SHORT PROBLEM → In this exercise, print only the lines of the records below from the one with "Write the bpy" through the one with "COL = SC.collection", inclusive. Pictures are not part of the copy.

SUPPLIED RECORDS →
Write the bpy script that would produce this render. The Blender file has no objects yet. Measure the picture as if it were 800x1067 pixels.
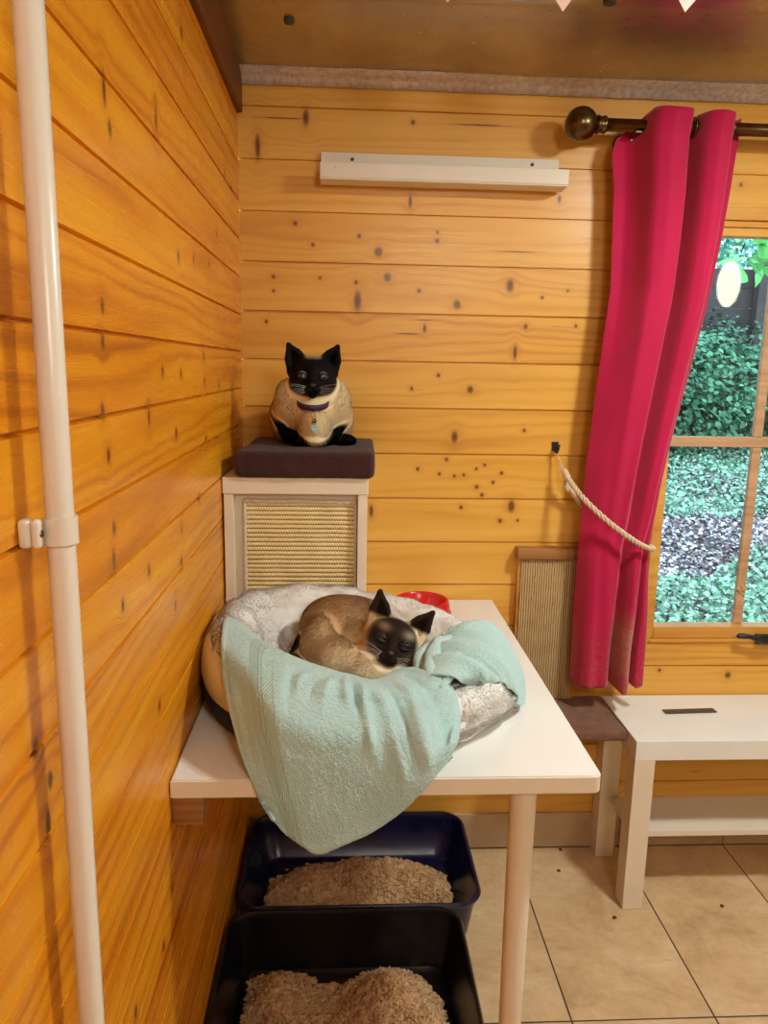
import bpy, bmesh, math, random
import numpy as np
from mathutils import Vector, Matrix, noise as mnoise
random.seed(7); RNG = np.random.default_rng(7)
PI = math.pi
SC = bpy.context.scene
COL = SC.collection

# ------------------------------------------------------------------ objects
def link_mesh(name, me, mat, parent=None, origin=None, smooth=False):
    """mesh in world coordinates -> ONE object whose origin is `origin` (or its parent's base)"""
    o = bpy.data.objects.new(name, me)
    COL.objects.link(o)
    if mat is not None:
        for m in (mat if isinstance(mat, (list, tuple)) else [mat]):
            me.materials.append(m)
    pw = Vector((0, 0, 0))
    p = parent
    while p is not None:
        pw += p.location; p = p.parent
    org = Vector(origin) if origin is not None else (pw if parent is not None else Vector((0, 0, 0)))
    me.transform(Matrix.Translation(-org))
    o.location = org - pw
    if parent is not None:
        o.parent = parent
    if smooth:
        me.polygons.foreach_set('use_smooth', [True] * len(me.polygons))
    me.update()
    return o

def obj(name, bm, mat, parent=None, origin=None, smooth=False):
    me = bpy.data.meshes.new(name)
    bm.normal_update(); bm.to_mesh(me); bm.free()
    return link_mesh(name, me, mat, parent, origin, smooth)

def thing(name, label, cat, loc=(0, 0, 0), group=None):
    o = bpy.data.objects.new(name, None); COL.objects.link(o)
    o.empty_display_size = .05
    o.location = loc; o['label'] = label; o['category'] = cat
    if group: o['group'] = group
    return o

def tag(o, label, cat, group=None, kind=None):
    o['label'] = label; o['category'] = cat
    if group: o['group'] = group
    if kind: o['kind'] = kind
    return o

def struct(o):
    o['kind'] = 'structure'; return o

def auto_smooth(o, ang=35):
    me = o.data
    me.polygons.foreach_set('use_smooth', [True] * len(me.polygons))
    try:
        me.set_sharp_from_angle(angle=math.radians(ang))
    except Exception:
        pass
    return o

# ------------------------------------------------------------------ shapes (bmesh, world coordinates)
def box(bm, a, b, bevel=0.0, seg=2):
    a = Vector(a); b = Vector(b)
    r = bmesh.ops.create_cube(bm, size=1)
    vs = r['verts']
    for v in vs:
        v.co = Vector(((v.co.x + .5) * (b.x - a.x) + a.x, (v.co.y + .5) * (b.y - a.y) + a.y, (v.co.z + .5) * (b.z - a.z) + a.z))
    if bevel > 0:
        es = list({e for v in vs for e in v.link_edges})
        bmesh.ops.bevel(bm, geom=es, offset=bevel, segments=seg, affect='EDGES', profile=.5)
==
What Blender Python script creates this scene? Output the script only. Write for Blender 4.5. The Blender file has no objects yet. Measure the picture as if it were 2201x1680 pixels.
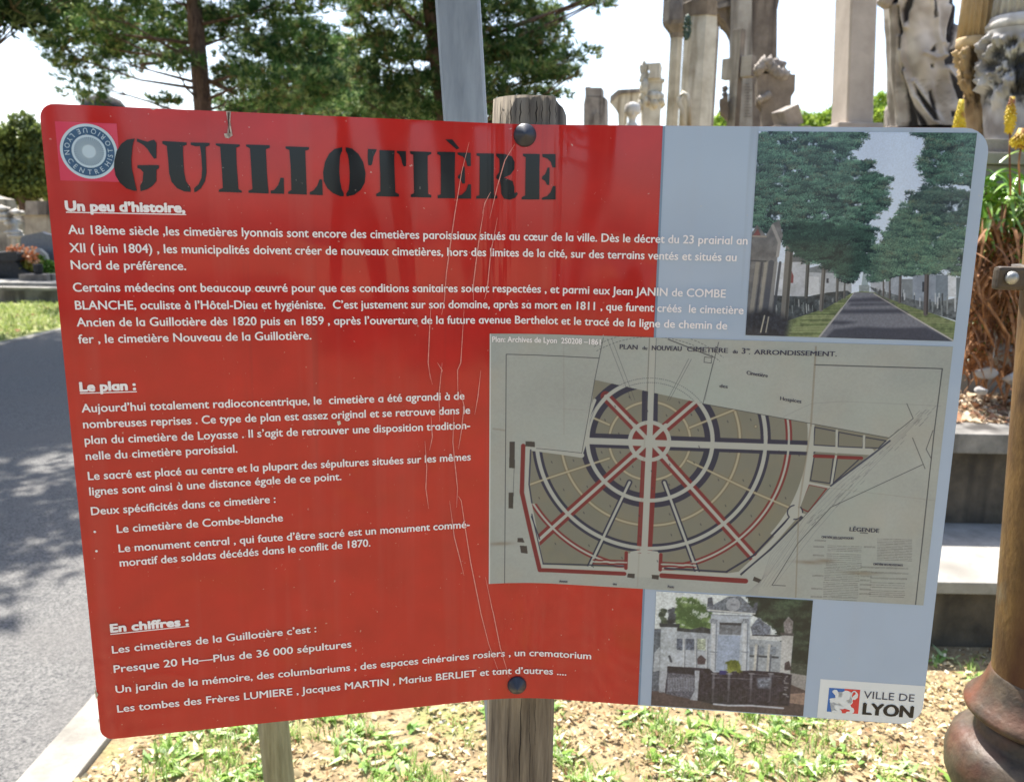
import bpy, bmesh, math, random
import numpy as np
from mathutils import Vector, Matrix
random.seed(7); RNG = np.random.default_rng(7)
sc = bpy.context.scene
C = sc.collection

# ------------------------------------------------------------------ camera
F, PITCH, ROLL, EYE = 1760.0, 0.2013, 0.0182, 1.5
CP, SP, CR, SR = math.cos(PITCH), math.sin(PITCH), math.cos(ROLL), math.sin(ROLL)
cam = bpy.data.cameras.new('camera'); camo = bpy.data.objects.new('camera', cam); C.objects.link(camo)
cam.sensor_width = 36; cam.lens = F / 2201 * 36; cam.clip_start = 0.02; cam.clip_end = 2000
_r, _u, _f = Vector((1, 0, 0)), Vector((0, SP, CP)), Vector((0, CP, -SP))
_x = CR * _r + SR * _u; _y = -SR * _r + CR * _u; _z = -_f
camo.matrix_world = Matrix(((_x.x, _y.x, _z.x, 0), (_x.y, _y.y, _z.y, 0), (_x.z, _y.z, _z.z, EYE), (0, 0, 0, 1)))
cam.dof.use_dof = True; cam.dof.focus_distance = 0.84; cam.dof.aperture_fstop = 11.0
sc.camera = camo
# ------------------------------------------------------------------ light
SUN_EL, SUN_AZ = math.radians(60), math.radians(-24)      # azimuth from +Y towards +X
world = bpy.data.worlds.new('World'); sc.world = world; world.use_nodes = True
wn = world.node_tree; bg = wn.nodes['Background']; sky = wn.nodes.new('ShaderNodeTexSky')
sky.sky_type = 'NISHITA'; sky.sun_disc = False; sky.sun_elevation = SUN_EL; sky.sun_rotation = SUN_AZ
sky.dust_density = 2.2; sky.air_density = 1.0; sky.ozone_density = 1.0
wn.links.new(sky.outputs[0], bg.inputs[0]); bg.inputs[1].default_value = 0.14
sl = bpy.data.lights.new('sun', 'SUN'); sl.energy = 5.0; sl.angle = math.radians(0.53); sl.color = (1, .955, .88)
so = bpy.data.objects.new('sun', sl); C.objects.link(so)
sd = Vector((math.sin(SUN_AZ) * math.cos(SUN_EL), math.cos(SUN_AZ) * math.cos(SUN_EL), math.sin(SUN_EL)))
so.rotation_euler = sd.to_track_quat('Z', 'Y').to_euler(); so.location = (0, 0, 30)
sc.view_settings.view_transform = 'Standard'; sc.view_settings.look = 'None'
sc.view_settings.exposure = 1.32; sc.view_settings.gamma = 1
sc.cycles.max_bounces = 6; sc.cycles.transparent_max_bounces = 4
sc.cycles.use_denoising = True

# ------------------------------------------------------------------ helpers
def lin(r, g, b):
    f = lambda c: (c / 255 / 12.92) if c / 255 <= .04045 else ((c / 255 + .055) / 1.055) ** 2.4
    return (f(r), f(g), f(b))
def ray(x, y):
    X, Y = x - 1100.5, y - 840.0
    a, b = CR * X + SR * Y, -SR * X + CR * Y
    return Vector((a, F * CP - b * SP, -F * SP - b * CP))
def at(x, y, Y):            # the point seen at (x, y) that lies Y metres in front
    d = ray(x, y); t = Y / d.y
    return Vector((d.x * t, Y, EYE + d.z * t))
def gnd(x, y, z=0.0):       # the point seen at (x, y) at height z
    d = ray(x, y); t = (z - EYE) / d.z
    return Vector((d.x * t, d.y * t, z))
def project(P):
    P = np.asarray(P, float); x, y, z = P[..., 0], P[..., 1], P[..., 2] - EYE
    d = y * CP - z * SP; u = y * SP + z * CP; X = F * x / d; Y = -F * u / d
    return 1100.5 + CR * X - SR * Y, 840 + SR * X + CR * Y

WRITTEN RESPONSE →
Write the bpy script that would produce this render. The Blender file has no objects yet. Measure the picture as if it were 800x1067 pixels.
import bpy, bmesh, math, random
import numpy as np
from mathutils import Vector, Matrix, noise as mnoise
random.seed(7); RNG = np.random.default_rng(7)
PI = math.pi
SC = bpy.context.scene
COL = SC.collection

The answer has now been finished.